▶ SHORT TASK
Go through the entries below, tally each line with the string "high", and give the final number by itself.

(Excerpt from a dataset)
## BEGIN

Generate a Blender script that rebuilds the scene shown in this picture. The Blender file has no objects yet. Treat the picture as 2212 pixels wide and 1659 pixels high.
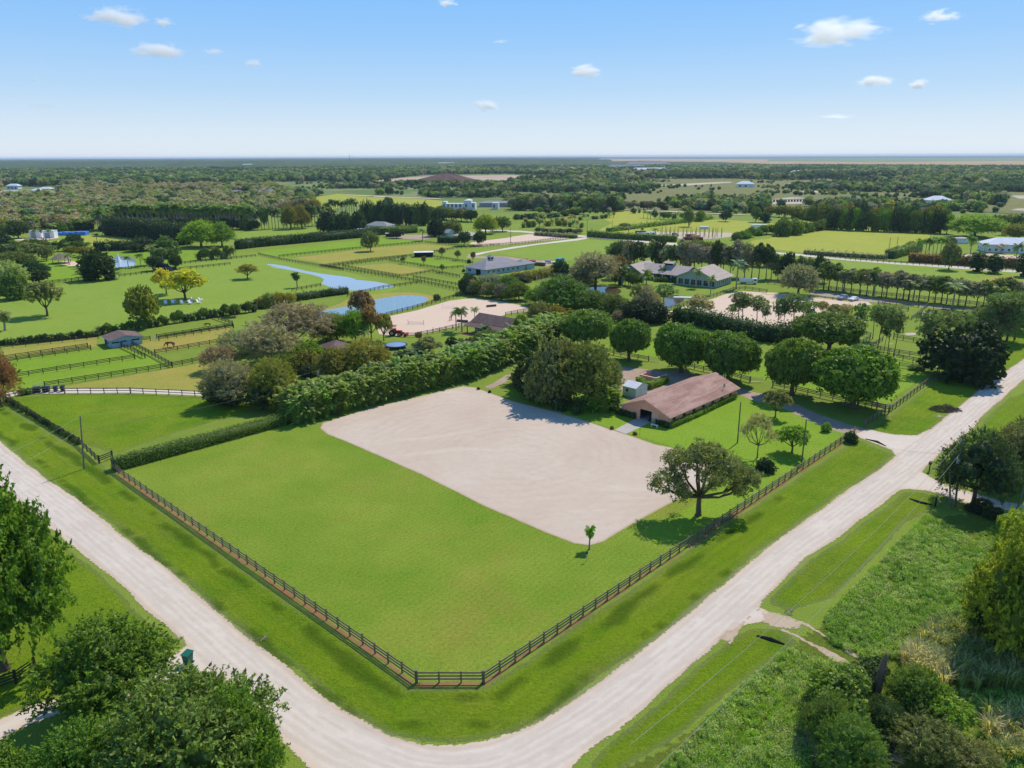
import bpy, math, random
import numpy as np
from mathutils import Matrix, Vector
R = math.radians
rnd = random.Random(7)
C = bpy.context.scene.collection
SC = bpy.context.scene
# ---------------------------------------------------------------- camera
H = 50.0; FPX = 1640.0; CX, CY = 1106.0, 829.5; PITCH = R(16.68); ROLL = R(0.24)
cd = bpy.data.cameras.new('camera'); cam = bpy.data.objects.new('camera', cd); C.objects.link(cam)
cd.sensor_width = 36; cd.lens = FPX / 2212 * 36; cd.clip_start = 1; cd.clip_end = 90000
CM = Matrix.Rotation(math.pi / 2 - PITCH, 3, 'X') @ Matrix.Rotation(-ROLL, 3, 'Z')
cam.matrix_world = Matrix.Translation((0, 0, H)) @ CM.to_4x4()
SC.camera = cam
# ---------------------------------------------------------------- sky, sun, exposure
SUN_AZ = R(37); SUN_EL = R(52)          # azimuth clockwise from +Y
w = bpy.data.worlds.new('World'); SC.world = w; w.use_nodes = True
nt = w.node_tree; nt.nodes.clear()
sk = nt.nodes.new('ShaderNodeTexSky'); sk.sky_type = 'NISHITA'; sk.sun_disc = False
sk.sun_elevation = SUN_EL; sk.sun_rotation = SUN_AZ
sk.altitude = 0; sk.air_density = 1.0; sk.dust_density = 0.6; sk.ozone_density = 2.0
tc = nt.nodes.new('ShaderNodeTexCoord'); sx = nt.nodes.new('ShaderNodeSeparateXYZ'); nt.links.new(tc.outputs['Generated'], sx.inputs[0])
rp = nt.nodes.new('ShaderNodeValToRGB'); nt.links.new(sx.outputs[2], rp.inputs[0])      # clear-day colour of the sky by height, all round
for i, (p_, c_) in enumerate([(0, (.80, .885, .96)), (.03, (.70, .83, .955)), (.075, (.49, .715, .965)), (.13, (.33, .61, .99)), (.185, (.235, .54, 1.0)), (.5, (.13, .36, .82)), (1, (.07, .22, .58))]):
    el = rp.color_ramp.elements[i] if i < 2 else rp.color_ramp.elements.new(p_); el.position = p_; el.color = c_ + (1,)
SKY = .10
m1 = nt.nodes.new('ShaderNodeVectorMath'); m1.operation = 'SCALE'; m1.inputs['Scale'].default_value = 1 / SKY; nt.links.new(rp.outputs[0], m1.inputs[0])
mx = nt.nodes.new('ShaderNodeMix'); mx.data_type = 'RGBA'; mx.inputs[0].default_value = .93; nt.links.new(sk.outputs[0], mx.inputs[6]); nt.links.new(m1.outputs[0], mx.inputs[7])
bg = nt.nodes.new('ShaderNodeBackground'); bg.inputs[1].default_value = SKY
wo = nt.nodes.new('ShaderNodeOutputWorld')
nt.links.new(mx.outputs[2], bg.inputs[0]); nt.links.new(bg.outputs[0], wo.inputs[0])
sd = bpy.data.lights.new('sun', 'SUN'); sd.energy = 4.6; sd.angle = R(0.53); sd.color = (1, 0.93, 0.82)
so = bpy.data.objects.new('sun', sd); C.objects.link(so)
SUNV = Vector((math.sin(SUN_AZ) * math.cos(SUN_EL), math.cos(SUN_AZ) * math.cos(SUN_EL), math.sin(SUN_EL)))
so.rotation_euler = SUNV.to_track_quat('Z', 'Y').to_euler(); so.location = (60, 80, 120)
vs = SC.view_settings; SC.display_settings.display_device = 'sRGB'
vs.view_transform = 'Standard'; vs.look = 'None'; vs.exposure = 0.0; vs.gamma = 1; vs.use_curve_mapping = False
SC.cycles.use_denoising = True
SC.cycles.max_bounces = 5; SC.cycles.diffuse_bounces = 3; SC.cycles.glossy_bounces = 2
SC.cycles.transmission_bounces = 3; SC.cycles.transparent_max_bounces = 12; SC.cycles.volume_bounces = 10
SC.cycles.sample_clamp_indirect = 3
# ---------------------------------------------------------------- picture <-> ground (survey of the site from the photograph)
CMn = np.array(CM)
def G(x, y, z=0.0):
    d = CM @ Vector(((x - CX) / FPX, -(y - CY) / FPX, -1.0))
    t = (z - H) / d.z
    return (d.x * t, d.y * t, z)
def P(xy):                                 # world -> photo coordinates, vectorised
    q = np.asarray(xy, float)
    if q.shape[1] == 2: q = np.c_[q, np.zeros(len(q))]
    c = (q - np.array([0, 0, H])) @ CMn
    return np.c_[CX + FPX * c[:, 0] / -c[:, 2], CY - FPX * c[:, 1] / -c[:, 2]]
def depth(x, y):
    g = G(x, y); return -((np.array(g) - np.array([0, 0, H])) @ CMn)[2]
def hgt(xb, yb, yt):                       # height of something standing at (xb,yb) that reaches picture row yt
    g = Vector(G(xb, yb)); lo, hi = 0.0, 49.0
    for _ in range(40):
        m = (lo + hi) / 2
        if P([[g.x, g.y, m]])[0][1] > yt: lo = m
        else: hi = m
    return lo
ZN = {'M': (0, 0, 1), 'a': (0, 307.2, .25), 'b': (553, 307.2, .25), 'c': (1106, 307.2, .25), 'd': (1659, 307.2, .25),
      'e': (0, 576, .25), 'f': (553, 576, .25), 'g': (1106, 576, .25), 'h': (1659, 576, .25),
      'p': (0, 921.7, .4444), 'q': (737.3, 921.7, .4444), 'r': (1474.7, 921.7, .4444),
      's': (1812.6, 906.3, .18056), 't': (1275, 752.7, .1736), 'u': (814, 522.3, .1736), 'v': (1305.7, 537.6, .1736),
      'w': (1651.3, 576, .19097), 'x': (629.8, 430.1, .20833), 'y': (192, 675.9, .10417)}
def Z(zone, *pts):                         # list of zone points -> photo points
    a, b, s = ZN[zone]
    return [(a + x * s, b + y * s) for x, y in pts]
# ---------------------------------------------------------------- object helpers
def tag(o, label=None, cat=None, group=None, kind=None):
    if label: o['label'] = label
    if cat: o['category'] = cat
    if group: o['group'] = group
    if kind: o['kind'] = kind
    return o
def link(name, data, parent=None, loc=None):
    o = bpy.data.objects.new(name, data); C.objects.link(o)
    if parent: o.parent = parent
    if loc: o.location = loc
    return o
def empty(name, loc=(0, 0, 0), rz=0, label=None, cat=None, group=None):
    o = link(name, None, None, loc); o.rotation_euler = (0, 0, rz); o.empty_display_size = .5
    return tag(o, label, cat, group)
def mesh(name, V, F, mat=None, smooth=False, mats=None, mi=None):
    me = bpy.data.meshes.new(name)
    V = np.asarray(V, np.float32)
    if isinstance(F, np.ndarray):
        n, k = F.shape
        me.vertices.add(len(V)); me.vertices.foreach_set('co', V.ravel())
        me.loops.add(n * k); me.loops.foreach_set('vertex_index', F.ravel().astype(np.int32))
        me.polygons.add(n); me.polygons.foreach_set('loop_start', np.arange(0, n * k, k, dtype=np.int32))
        me.update(calc_edges=True)
    else:
        me.from_pydata(V.tolist(), [], F); me.update()
    for m in (mats or [mat]):
        if m: me.materials.append(m)
    if mi is not None: me.polygons.foreach_set('material_index', np.asarray(mi, np.int32))
    if smooth: me.polygons.foreach_set('use_smooth', np.ones(len(me.polygons), bool))
    return me
def fattr(me, name, vals):                 # per-face float attribute
    a = me.attributes.new(name, 'FLOAT', 'FACE'); a.data.foreach_set('value', np.asarray(vals, np.float32))
def vattr(me, name, vals):
    a = me.attributes.new(name, 'FLOAT', 'POINT'); a.data.foreach_set('value', np.asarray(vals, np.float32))
class MB:                                  # collects boxes, tubes, prisms as one mesh
    def __init__(s): s.V = []; s.F = []; s.n = 0
    def add(s, V, F):
        s.V += [tuple(v) for v in V]; s.F += [tuple(i + s.n for i in f) for f in F]; s.n += len(V); return s
    def box(s, x0, y0, z0, x1, y1, z1):
        return s.add([(x0,y0,z0),(x1,y0,z0),(x1,y1,z0),(x0,y1,z0),(x0,y0,z1),(x1,y0,z1),(x1,y1,z1),(x0,y1,z1)],
                     [(0,3,2,1),(4,5,6,7),(0,1,5,4),(1,2,6,5),(2,3,7,6),(3,0,4,7)])
    def bar(s, a, b, w, h=None, up=(0,0,1)):   # rectangular bar from a to b
        h = h or w; a = Vector(a); b = Vector(b); d = (b - a).normalized(); u = Vector(up)
        if abs(d.dot(u)) > .99: u = Vector((0, 1, 0))
        x = d.cross(u).normalized(); z = x.cross(d)
        P8 = [c + x * (i * w / 2) + z * (j * h / 2) for c in (a, b) for i, j in ((-1,-1),(1,-1),(1,1),(-1,1))]
        return s.add(P8, [(0,1,2,3),(7,6,5,4),(0,4,5,1),(1,5,6,2),(2,6,7,3),(3,7,4,0)])
    def tube(s, pts, rad, n=6, cap=True):
        pts = [Vector(p) for p in pts]; V = []; k = len(pts)
        for i, p in enumerate(pts):
            d = (pts[min(i + 1, k - 1)] - pts[max(i - 1, 0)]).normalized()
            a = d.cross(Vector((.13, .97, .2)) if abs(d.y) < .9 else Vector((1, 0, 0))).normalized(); b = d.cross(a)
            r = rad[i] if hasattr(rad, '__len__') else rad
            V += [p + (a * math.cos(t) + b * math.sin(t)) * r for t in [j * 2 * math.pi / n for j in range(n)]]
        F = [(i * n + j, i * n + (j + 1) % n, (i + 1) * n + (j + 1) % n, (i + 1) * n + j) for i in range(k - 1) for j in range(n)]
        if cap: F += [tuple(range(n))[::-1], tuple((k - 1) * n + j for j in range(n))]
        return s.add(V, F)
    def quad(s, a, b, c, d): return s.add([a, b, c, d], [(0, 1, 2, 3)])
    def prism(s, poly, z0, z1):
        n = len(poly)
        return s.add([(x, y, z0) for x, y in poly] + [(x, y, z1) for x, y in poly],
                     [tuple(range(n))[::-1], tuple(range(n, 2 * n))] + [(i, (i + 1) % n, n + (i + 1) % n, n + i) for i in range(n)])
    def slab(s, a, b, c, d, t):            # sloping roof plane a b c d with thickness t below
        P4 = [Vector(p) for p in (a, b, c, d)]; n = (P4[1] - P4[0]).cross(P4[3] - P4[0]).normalized()
        if n.z < 0: P4.reverse(); n = -n
        return s.add([p for p in P4] + [p - n * t for p in P4], [(0,1,2,3),(7,6,5,4),(0,4,5,1),(1,5,6,2),(2,6,7,3),(3,7,4,0)])
    def me(s, name, mat, smooth=False): return mesh(name, s.V, s.F, mat, smooth)
    def build(s, name, mat, parent=None, smooth=False, loc=None): return link(name, s.me(name, mat, smooth), parent, loc)
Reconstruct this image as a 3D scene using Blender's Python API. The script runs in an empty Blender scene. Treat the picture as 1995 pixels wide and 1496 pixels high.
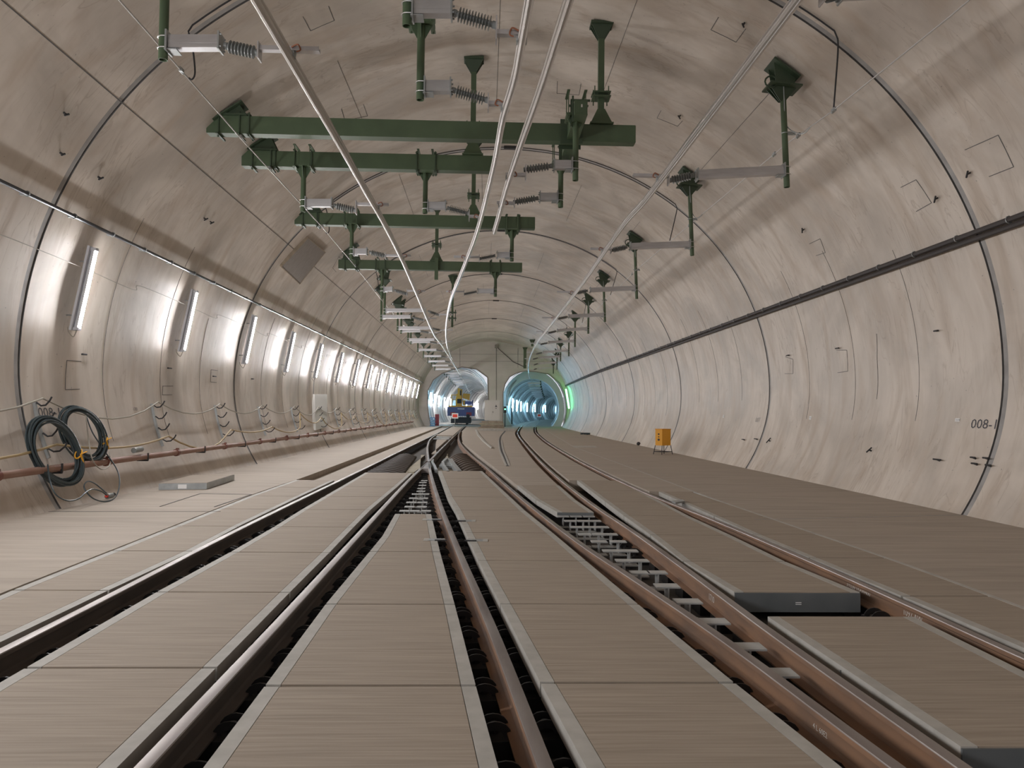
import bpy, math, random
from mathutils import Vector, Matrix
random.seed(7)
V = Vector
col = bpy.context.scene.collection
# ------------------------------------------------------------------ camera model (1995 x 1496)
F, CX, CY, H = 1500.0, 997.5, 748.0, 1.52
VP, ROLL = (945.0, 803.0), 0.011
_d = V(((VP[0]-CX)/F, -(VP[1]-CY)/F, 1.0)).normalized()
_x = V((math.cos(ROLL), -math.sin(ROLL), 0.0)); _x = (_x - _d*_x.dot(_d)).normalized()
_z = _x.cross(_d)
if _z.y < 0: _z = -_z
AX = (_x, _d, _z)                                   # world axes in camera coordinates (right, up, forward)
def ray(px, py):
    c = V(((px-CX)/F, -(py-CY)/F, 1.0)); return V((AX[0].dot(c), AX[1].dot(c), AX[2].dot(c)))
def aty(px, py, Y):                                 # where the sight line meets the cross-section at distance Y
    v = ray(px, py); t = Y/v.y; return V((v.x*t, Y, H+v.z*t))
def atz(px, py, z=0.0):                             # where it meets a level plane
    v = ray(px, py); t = (z-H)/v.z; return V((v.x*t, v.y*t, z))
EC, EZ, EA, EBU, EBL = 0.56, 2.25, 7.6, 6.82, 5.4   # tunnel lining: half-width and heights
def lining_z(x): return EZ + EBU*math.sqrt(max(0, 1-((x-EC)/EA)**2))
def flare(Y): return 0.0 if Y < 48 else 0.85*((Y-48)/34)**1.5   # the right wall eases outwards near the portals
def lin(t, off=0.0, Y=0.0):                         # t: angle, 0 right springing, pi left; off: inwards
    b = EBU if math.sin(t) >= 0 else EBL
    p = V((EC+EA*math.cos(t)+flare(Y)*max(0.0, math.cos(t)), Y, EZ+b*math.sin(t)))
    n = V((math.cos(t)/EA, 0, math.sin(t)/b)).normalized()
    return p - n*off
def lin_t(px, py):
    return math.atan2(py, px)
def onwall(px, py, off=0.0):                        # sight line meets the lining (off inwards)
    v = ray(px, py)
    for b in (EBU-off, EBL-off):
        a = EA-off
        A = (v.x/a)**2+(v.z/b)**2; B = 2*((-EC)*v.x/a**2+(H-EZ)*v.z/b**2); C = (EC/a)**2+((H-EZ)/b)**2-1
        t = (-B+math.sqrt(B*B-4*A*C))/(2*A); p = V((v.x*t, v.y*t, H+v.z*t))
        if (p.z >= EZ) == (b == EBU-off): return p
    return p
def wall_x(z, side, off=0.0):
    b = EBU if z >= EZ else EBL
    return EC + side*(EA-off)*math.sqrt(max(0, 1-((z-EZ)/b)**2))
def lerp_tab(tab, y):
    if y <= tab[0][0]:
        (a, p), (b, q) = tab[0], tab[1]
        return p+(q-p)*(y-a)/(b-a)
    for (a, p), (b, q) in zip(tab, tab[1:]):
        if y <= b: return p+(q-p)*(y-a)/(b-a)
    (a, p), (b, q) = tab[-2], tab[-1]
    return p+(q-p)*(y-a)/(b-a)
def smooth_tab(tab):                                # smooth curve through the table
    n = len(tab); ms = []
    for i in range(n):
        if i == 0: m = (tab[1][1]-tab[0][1])/(tab[1][0]-tab[0][0])
        elif i == n-1: m = (tab[-1][1]-tab[-2][1])/(tab[-1][0]-tab[-2][0])
        else: m = (tab[i+1][1]-tab[i-1][1])/(tab[i+1][0]-tab[i-1][0])
        ms.append(m)
    def f(y):
        if y <= tab[0][0]: return tab[0][1]+ms[0]*(y-tab[0][0])
        for i in range(n-1):
            a, p = tab[i]; b, q = tab[i+1]
            if y <= b:
                h = b-a; t = (y-a)/h
                return (2*t**3-3*t*t+1)*p+(t**3-2*t*t+t)*h*ms[i]+(-2*t**3+3*t*t)*q+(t**3-t*t)*h*ms[i+1]
        return tab[-1][1]+ms[-1]*(y-tab[-1][0])
    return f
def spline(pts, n=8, closed=False):
    pts = [V(p) for p in pts]; out = []; N = len(pts)
    for i in range(N if closed else N-1):
        g = lambda k: pts[k % N] if closed else pts[min(max(k, 0), N-1)]
        p0, p1, p2, p3 = g(i-1), g(i), g(i+1), g(i+2)
        for k in range(n):
            t = k/n
            out.append(0.5*((2*p1)+(p2-p0)*t+(2*p0-5*p1+4*p2-p3)*t*t+(3*p1-p0-3*p2+p3)*t**3))
    if not closed: out.append(pts[-1])
    return out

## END

▶ FULL RESPONSE
2